Джим охотно рассказывал нам историю новозеландского сельского хозяйства, а Богдан переводил. Здесь климат умеренный, не бывает сильных морозов и жуткого зноя, поэтому скот практически всегда на натуральном корме. Мясо получается нежирное и мягкое, за что и ценится.
Изучив старые косилки-сеялки, осмотрев запыленную утварь и пожелтевшие фотографии столетней давности, мы подошли к овцам. Привыкшие к чужакам, незлобивые, они охотно давали себя гладить. Их шерсть оказалась на удивление плотной и густой. Рука сразу стала шелковистой и чуть липкой. Бородач жестом показал, что это надо размазать, как крем, и пояснил:
Точно, шерстяной воск, из которого делают крем. Я тут же послушно растерла его по рукам, а Женя аккуратно и почти незаметно вытер о шорты.
Фермер выдал нам специальный корм, чтобы не травить животных случайным фаст-фудом, оказавшимся в карманах туристов. Овцы оживились и начали тыкаться в ладони своими щекотными губами. Алеша удивлялся вдумчивому, но при этом отстраненному выражению их подернутых поволокой глаз.
Дальше прошли по пустым сараям и загонам. Все они представляли собой конвейер по переработке мяса: в этом овец убивали, в этом пускали им кровь и вычищали внутренности, в этом, где висели жуткие муляжи туш, их разделывали…
- А тут жили свиньи, - фермер показал на загон, в который из одного сарая выходили каменные желоба. – Как думаете, зачем?
- Им сливали кровь, кости, требуху. Они все это ели.
- Свинки? Ели кости овец? – удивился Женя. Для него, городского жителя в пятом поколении, хрюшка – милое розовое создание из книжки. Для меня, впрочем, тоже.
- Конечно, - кивнул фермер. – Если бы такой мальчик, как ты, упал в этот загон, - и он шутливо подтолкнул Женю к ограде, - от него тоже за несколько часов ничего не осталось бы. Эти свиньи привыкли есть падаль.
Женя поежился и отошел подальше от пустой ограды.
Довольный, что нашел «индивидуальный подход» к экскурсанту, фермер оценивающе посмотрел на Богдана с Алешей:
- А что вы знаете про «Русского Джека»?
- Рулетка, в смысле? – переспросил Богдан.
- Нет. Того, в честь кого назвали вино. Он был из России.

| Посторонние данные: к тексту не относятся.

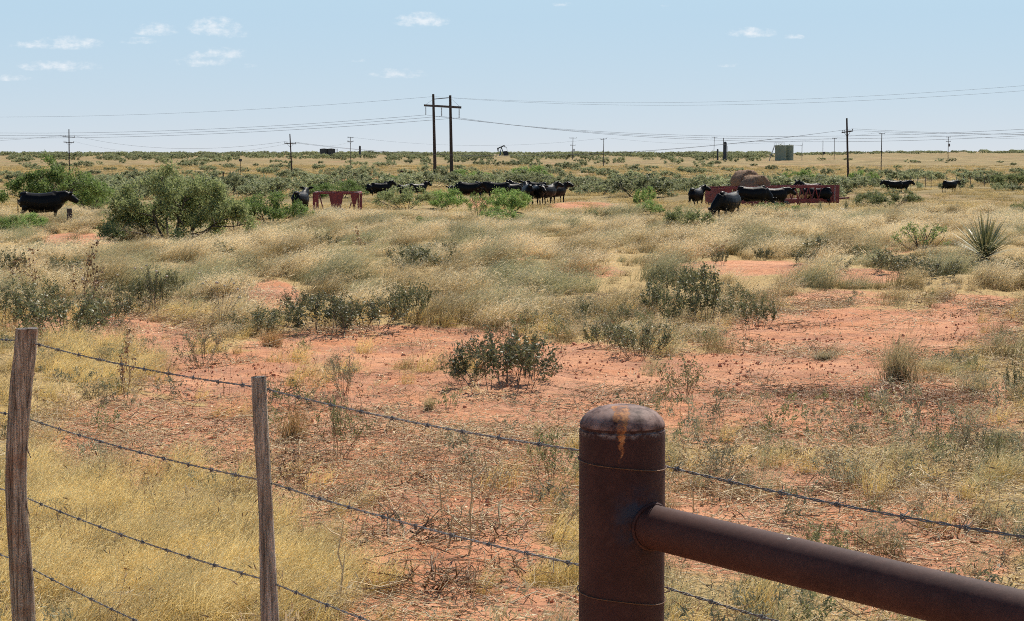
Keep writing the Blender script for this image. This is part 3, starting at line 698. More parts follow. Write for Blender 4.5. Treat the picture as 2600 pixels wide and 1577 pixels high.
# the far post of the brace, past the frame
b2 = empty('pipe_post', (end.x, end.y, float(gz(end.x, end.y)) - .02), 0, 'rusted brown steel pipe post past the lower frame corner at the rail end', 'fence post')
b = MB(); b.lathe([(PR, 0), (PR, Hh), (PR * .9, Hh + .02), (PR * .5, Hh + .04), (.001, Hh + .0445)], 48); b.build('pipe', M_rail, b2, smooth=40)

# ---- barbed wires: two twisted strands and barbs
def barb_mesh():
    b = MB(); r = .0012
    hel = [(.004 * (t / 20 - .5), .0042 * math.cos(t * .63), .0042 * math.sin(t * .63)) for t in range(0, 21)]
    b.tube([(-.004, .012, .010)] + hel + [(.004, -.011, -.012)], [.0004] + [r] * len(hel) + [.0004], 4)
    b.tube([(.006, -.012, .011), (.006, -.0042, .0), (.006, .0, -.0044), (.006, .0044, 0), (.007, .002, .005), (.008, .012, -.011)], [.0004, r, r, r, r, .0004], 4)
    me = bpy.data.meshes.new('barb'); me.from_pydata(b.V, [], b.F); me.materials.append(M_wire); return me
BARB = barb_mesh()
def barbed(name, pts, label, seed):
    rng = random.Random(seed); P = [Vector(p) for p in pts]
    e = empty(name, P[0], 0, label, 'barbed wire', 'barbed wires of the fence')
    cum = [0]
    for a_, c_ in zip(P, P[1:]): cum.append(cum[-1] + (c_ - a_).length)
    L = cum[-1]
    def at(s):
        s = min(max(s, 0), L - 1e-6); i = max(k for k in range(len(P) - 1) if cum[k] <= s); f = (s - cum[i]) / (cum[i + 1] - cum[i])
        sag = .022 * (cum[i + 1] - cum[i]) * 4 * f * (1 - f) * .4
        return P[i].lerp(P[i + 1], f) - Vector((0, 0, sag))
    n = int(L / .012); b = MB()
    for ph in (0, math.pi):
        q = []
        for k in range(n + 1):
            s = L * k / n; c_ = at(s); d = (at(s + .01) - at(s - .01)).normalized(); u = d.cross(Vector((0, 0, 1))).normalized(); v = u.cross(d)
            a_ = 2 * math.pi * s / .085 + ph; q.append(c_ + (u * math.cos(a_) + v * math.sin(a_)) * .0017 - P[0])
        b.tube(q, .0014, 5)
    b.build('strand', M_wire, e, smooth=60)
    s = rng.uniform(.02, .1)
    while s < L:
        o = link('barb', BARB, e); d = (at(s + .01) - at(s - .01)).normalized(); o.location = at(s) - P[0]
        o.rotation_mode = 'QUATERNION'; o.rotation_quaternion = d.to_track_quat('X', 'Z') @ Matrix.Rotation(rng.uniform(0, 6.28), 3, 'X').to_quaternion()
        s += .15 * rng.uniform(.93, 1.07)
    return e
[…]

- Пил много? – предположил Богдан.
- Нет. Он был свагером. Эти ребята, - бородач показал на рисунок позади себя, - бродили по стране в поисках сезонной работы. Все их имущество составлял сваг – котомка за спиной со свернутым свитком: курткой или постелью. Свагеры остались не у дел после того, как в Новой Зеландии закончилась золотая лихорадка, наступили голодные годы. Но Русский Джек – на самом деле звали его Иван – приехал в страну намного позже. Он был моряком, его корабль затонул у берегов Новой Зеландии. Иван нанимался на суда, чтобы заработать денег и уплыть, потом на фермы, а затем неожиданно решил остаться. Он был очень сильный. Высокий. Синеглазый. Много работал, много пил и курил. Он прошел пешком весь Северный остров, был очень опрятный, трудолюбивый, но нигде подолгу не задерживался – любил свободу.
- Это легенда? – уточнил Алеша.
- Нет, он реально жил в прошлом веке, есть его могила.

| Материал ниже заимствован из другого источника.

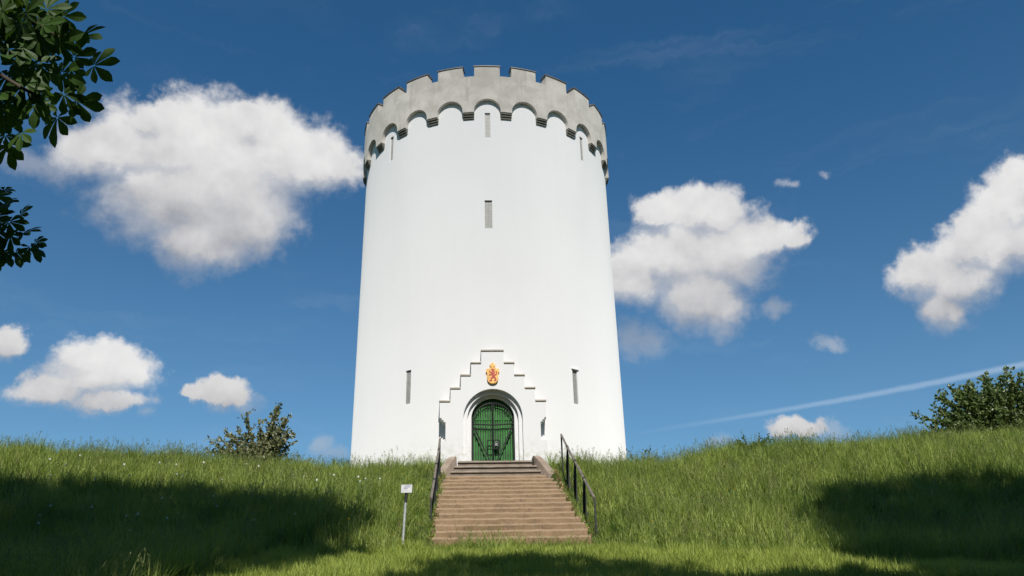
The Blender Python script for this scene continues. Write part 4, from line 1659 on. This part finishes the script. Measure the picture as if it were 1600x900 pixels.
def build_trees():
    bx, by = -8.4, -37.0
    bz = float(ground(bx, by))
    t, tk, cr = tree('chestnut_tree', 'horse chestnut whose dark hand-shaped leaves hang into the upper left corner', (bx, by, bz), (-8.0, -36.6, 25.0), LEFT, None)
    # low boughs that reach into the picture: leaves in front of the sky
    def at(px, py, dist):
        # a leaf position given as a bearing and a distance from where the photographer stands
        X, Yp = (px - 800) / 1300, (450 - py) / 1300
        d = (fw + rc * X + uc * Yp).normalized()
        return CAM + d * dist
    lf = MB()
    # upper bough
    root = Vector((-7.9, -36.2, 7.2))
    b1 = limb(tk, root, at(-160, -60, 6.4), .09, .04, .4)
    b2 = limb(tk, at(-160, -60, 6.4), at(95, 60, 5.7), .035, .010, .05)
    b3 = limb(tk, at(-120, 60, 6.2), at(60, 150, 5.6), .022, .008, .03)
    limb(tk, at(-160, -60, 6.4), at(-120, 60, 6.2), .03, .022, 0)
    limb(tk, at(-120, 60, 6.2), at(10, 200, 5.9), .018, .006, .02)
    # lower bough
    root2 = Vector((-8.0, -36.2, 5.0))
    limb(tk, root2, at(-170, 300, 6.6), .07, .03, .3)
    limb(tk, at(-170, 300, 6.6), at(30, 365, 6.1), .022, .006, .03)
    limb(tk, at(-110, 310, 6.5), at(5, 320, 6.2), .014, .006, .03)
    rim = [(150, 105, 1.0, 10), (118, 88, .9, -60), (92, 70, .9, -20), (128, 60, .9, -40), (95, 118, .95, 20), (122, 158, .9, 30), (88, 182, 1.0, 85), (62, 165, .9, 100), (20, 175, .8, 110), (18, 222, .85, 95), (38, 205, .7, 60), (5, 215, .7, 120),
           (70, 40, .9, -40), (40, 20, .9, -90), (75, 12, .8, -60), (100, 25, .8, -10), (60, 95, 1, 70), (40, 130, 1, 90), (10, 120, 1, 120), (100, 150, .8, 60), (20, 60, 1, 180), (5, 20, 1, 200), (48, 62, 1, 0), (112, 112, .8, 50), (8, 165, .9, 90)]
    for px, py, s, a in rim:
        p = at(px + random.uniform(-4, 4), py + random.uniform(-4, 4), random.uniform(5.4, 6.1))
        a = radians(a + random.uniform(-15, 15))
        ax = rc * cos(a) - uc * sin(a)
        n = (-fw * random.uniform(.5, 1.0) + uc * random.uniform(-.2, .6) + rc * random.uniform(-.4, .4))
        palmate(lf, p, n, ax, .17 * s)
    for _ in range(115):
        px, py = random.uniform(-150, 105), random.uniform(-60, 190)
        if px > 60 + (py > 20) * 45 or (py > 150 and px > 40) or (px > 40 and py < 15):
            continue
        p = at(px, py, random.uniform(5.5, 6.6))
        a = radians(random.uniform(20, 160))
        palmate(lf, p, -fw * random.uniform(.1, 1) + uc * random.uniform(-.3, 1) + rc * random.uniform(-.7, .7), rc * cos(a) - uc * sin(a), .17 * random.uniform(.7, 1.05))
    low = [(5, 320, .75, 40), (12, 345, .8, 20), (35, 362, .8, -10), (48, 385, .85, 50), (22, 395, .9, 80), (5, 390, .9, 100), (30, 335, .6, -40), (-10, 360, .9, 90), (55, 378, .6, 10), (8, 300, .5, -70), (-15, 310, .9, 0), (-25, 385, .9, 60), (20, 370, .8, 70)]
    for px, py, s, a in low:
        p = at(px + random.uniform(-3, 3), py + random.uniform(-3, 3), random.uniform(5.9, 6.5))
        a = radians(a + random.uniform(-15, 15))
        palmate(lf, p, -fw * random.uniform(.25, .8) + uc * random.uniform(.1, .9) + rc * random.uniform(-.5, .5), rc * cos(a) - uc * sin(a), .145 * s)
    for _ in range(70):
        px, py = random.uniform(-160, -4), random.uniform(285, 400)
        p = at(px, py, random.uniform(5.9, 6.8))
        a = radians(random.uniform(0, 140))
        palmate(lf, p, -fw + uc * random.uniform(-.3, 1) + rc * random.uniform(-.7, .7), rc * cos(a) - uc * sin(a), .15 * random.uniform(.7, 1.05))
    tk.build('trunk', 'bark', t, smooth=True, fixn=False)
    cr.build('crown', 'crown', t, fixn=False)
    tag(lf.build('low_bough_leaves', 'chest', t, fixn=False), 'hand-shaped leaves of the low boughs, dark against the sky')
    bx, by = 10.6, -38.5
    t, tk, cr = tree('broadleaf_tree', 'broad leafy tree behind the viewer that shades the right of the slope', (bx, by, float(ground(bx, by))), (11, -36.6, 23.0), RIGHT, None)
    tk.build('trunk', 'bark', t, smooth=True, fixn=False)
    cr.build('crown', 'crown', t, fixn=False)

    # unseen trees behind the viewer, added to keep sky light off the slope's foot
    x0, y0 = -24.0, -40.0
    z0 = float(ground(x0, y0))
    t = thing('broadleaf_tree', 'unseen leafy tree behind the viewer, added to block sky light', 'tree', (x0, y0, z0), 'added trees behind the viewer')
    tk, cr = MB(), MB()
    limb(tk, (x0, y0, z0 - .4), (x0 + .3, y0, z0 + 19), .42, .08, 0, 10)
    for c, r in (((0, 0, 19), 3.2), ((2.3, .5, 15), 3.4), ((-2.4, -.3, 14.5), 3.5), ((.3, 1.4, 11), 3.6), ((3.0, 0, 9), 3.3), ((-3.1, 0, 8.6), 3.4), ((0, -1, 5.6), 3.4), ((2.8, .4, 4.2), 2.8), ((-2.8, .4, 4.0), 2.8)):
        limb(tk, (x0, y0, z0 + c[2] * .6), (x0 + c[0], y0 + c[1], z0 + c[2]), .11, .03, .2)
        blob_leaves(cr, (x0 + c[0], y0 + c[1], z0 + c[2]), r, int(90 * r * r), .62)
    parts = [tk.build('trunk', 'bark', t, smooth=True, fixn=False), cr.build('crown', 'crown', t, fixn=False)]
    for x, y, k in ((-33, -36, 1.0), (-42, -40, 1.1), (25, -41, 1.05), (34, -37, .95), (43, -41, 1.1), (-15, -47, .95), (-7.5, -49, 1.0), (0, -47, .9), (7.5, -50, 1.0), (15, -47, 1.0), (-20, -52, 1.1), (20.5, -52, 1.1)):
        c = t.copy()
        COL.objects.link(c)
        c.location = (x, y, float(ground(x, y)))
        c.rotation_euler = (0, 0, random.uniform(0, 6.3))
        c.scale = (k, k, k)
        for p in parts:
            q = p.copy()
            COL.objects.link(q)
            q.parent = c


build_trees()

- Это все равно что «человек». Он не хотел иметь ни имя, ни национальность, ни дом. Он любил свободу, - терпеливо повторил фермер.
Мы потом посмотрели в интернете: да, Russian Jack реально существовал. Звали его, предположительно, Иван Крумен. Фамилия тоже не настоящая, явно придуманная или производная от клички. Он прожил в Новой Зеландии целых 56 лет, с 1912 по 1968 г.
Его любили за добродушие, вежливость, аккуратность, силу и выносливость. Он стал местной достопримечательностью. «Невинность сияла в его ярко-голубых глазах», - писали газеты. Его приглашали остаться на фермах навсегда, но он не соглашался. Он не нищенствовал. Нужны были деньги – работал, не нужны – отдыхал. Его много фотографировали, он не отказывал в интервью, охотно делился своими мыслями. Незадолго до смерти на вопрос журналиста, почему он выбрал такую жизнь, Русский Джек ответил:
- Man, oh man, I was FREE! Free to have a beer, have a smoke, happy what you can call all the time, you know. They was free days…
Позже ему поставили памятник перед библиотекой Мастертона и назвали в честь него новозеландское белое вино – «Russian Jack». Мы попробовали. Резковатое, как и любое из Мальборо, но мы пили и почему-то гордились – наш Джек, наш!